• **YOUR GOAL**:
Leave out the pictures, then reproduce the rest of the material exactly.

□ □ □ □

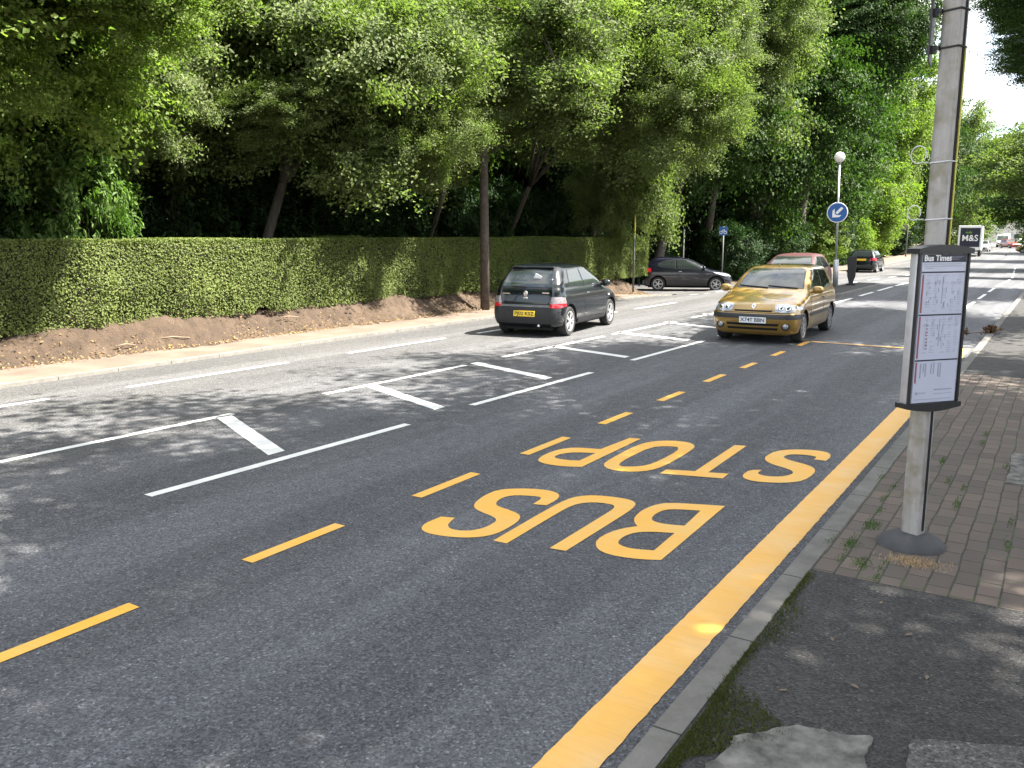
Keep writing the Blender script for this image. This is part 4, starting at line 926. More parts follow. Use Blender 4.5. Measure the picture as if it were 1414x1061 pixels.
h2 = tag(empty('garden_hedge', (4.6, 20, .1)), 'garden hedge behind the near pavement, outside the frame', 'hedge')
me = leafy_box('foliage', 5.6, 6.6, -8, 80, .1, 1.9, 160, .12, .07, M['leafH'], 5)
o = link('foliage', me, M['leafH'], h2); o.location = (-4.6, -20, -.1)
o = MB().box((6.1, 36, .9), (.7, 87, 1.5)).build('twig_core', M['hedgecore'], h2); o.location = (-4.6, -20, -.1)

# sticks and litter on the bank
def bank_z(x): return .05+.52*sm((-12.95-x)/1.55, .06, .78)
for i, (x, y, l, a, lb) in enumerate([(-13.35, 9.55, .62, 70, 'pale broken stick lying on the sunlit earth bank'), (-13.55, 12.5, .5, 75, 'dark broken stick lying on the bank near the dappled shade'), (-13.3, 8.6, .4, 95, 'thin twig on the bank left of the pale stick')]):
    rg = random.Random(i); dx, dy = math.cos(R(a))*l/2, math.sin(R(a))*l/2; z = bank_z(x)+.04
    o = MB().tube([(x-dx, y-dy, z+.02), (x, y+.01, z+.035), (x+dx, y+dy, z-.0)], [.008, .015, .01], 7).build('fallen_stick', M['stick'], smooth=True)
    tag(o, lb, 'stick', 'fallen sticks on the bank')
lp = []; rr = np.random.default_rng(7)
n = 2600; yy_ = rr.uniform(2, 30, n); xx_ = -12.9-np.abs(rr.normal(0, .45, n)); zz_ = np.array([bank_z(x) for x in xx_])+np.array([gz(x, y) for x, y in zip(xx_, yy_)])+.03
nr = rr.normal(0, .4, (n, 3)); nr[:, 2] += 1; nr[:, 0] += .4
V, F = leaf_quads(np.stack([xx_, yy_, zz_], 1), nr, .05, .03, rr, .1)
tag(link('leaf_litter', np_mesh('leaf_litter', V, F), leaf_mat('litter', (.1, .06, .03), (.24, .16, .08), (.32, .24, .11), .1, .8, 5)), 'dry brown leaves scattered over the earth bank', 'leaf litter', kind='stuff')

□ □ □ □

• **ANSWER IN FULL**:
Keep writing the Blender script for this image. This is part 4, starting at line 926. More parts follow. Use Blender 4.5. Measure the picture as if it were 1414x1061 pixels.
h2 = tag(empty('garden_hedge', (4.6, 20, .1)), 'garden hedge behind the near pavement, outside the frame', 'hedge')
me = leafy_box('foliage', 5.6, 6.6, -8, 80, .1, 1.9, 160, .12, .07, M['leafH'], 5)
o = link('foliage', me, M['leafH'], h2); o.location = (-4.6, -20, -.1)
o = MB().box((6.1, 36, .9), (.7, 87, 1.5)).build('twig_core', M['hedgecore'], h2); o.location = (-4.6, -20, -.1)

# sticks and litter on the bank
def bank_z(x): return .05+.52*sm((-12.95-x)/1.55, .06, .78)
for i, (x, y, l, a, lb) in enumerate([(-13.35, 9.55, .62, 70, 'pale broken stick lying on the sunlit earth bank'), (-13.55, 12.5, .5, 75, 'dark broken stick lying on the bank near the dappled shade'), (-13.3, 8.6, .4, 95, 'thin twig on the bank left of the pale stick')]):
    rg = random.Random(i); dx, dy = math.cos(R(a))*l/2, math.sin(R(a))*l/2; z = bank_z(x)+.04
    o = MB().tube([(x-dx, y-dy, z+.02), (x, y+.01, z+.035), (x+dx, y+dy, z-.0)], [.008, .015, .01], 7).build('fallen_stick', M['stick'], smooth=True)
    tag(o, lb, 'stick', 'fallen sticks on the bank')
lp = []; rr = np.random.default_rng(7)
n = 2600; yy_ = rr.uniform(2, 30, n); xx_ = -12.9-np.abs(rr.normal(0, .45, n)); zz_ = np.array([bank_z(x) for x in xx_])+np.array([gz(x, y) for x, y in zip(xx_, yy_)])+.03
nr = rr.normal(0, .4, (n, 3)); nr[:, 2] += 1; nr[:, 0] += .4
V, F = leaf_quads(np.stack([xx_, yy_, zz_], 1), nr, .05, .03, rr, .1)
tag(link('leaf_litter', np_mesh('leaf_litter', V, F), leaf_mat('litter', (.1, .06, .03), (.24, .16, .08), (.32, .24, .11), .1, .8, 5)), 'dry brown leaves scattered over the earth bank', 'leaf litter', kind='stuff')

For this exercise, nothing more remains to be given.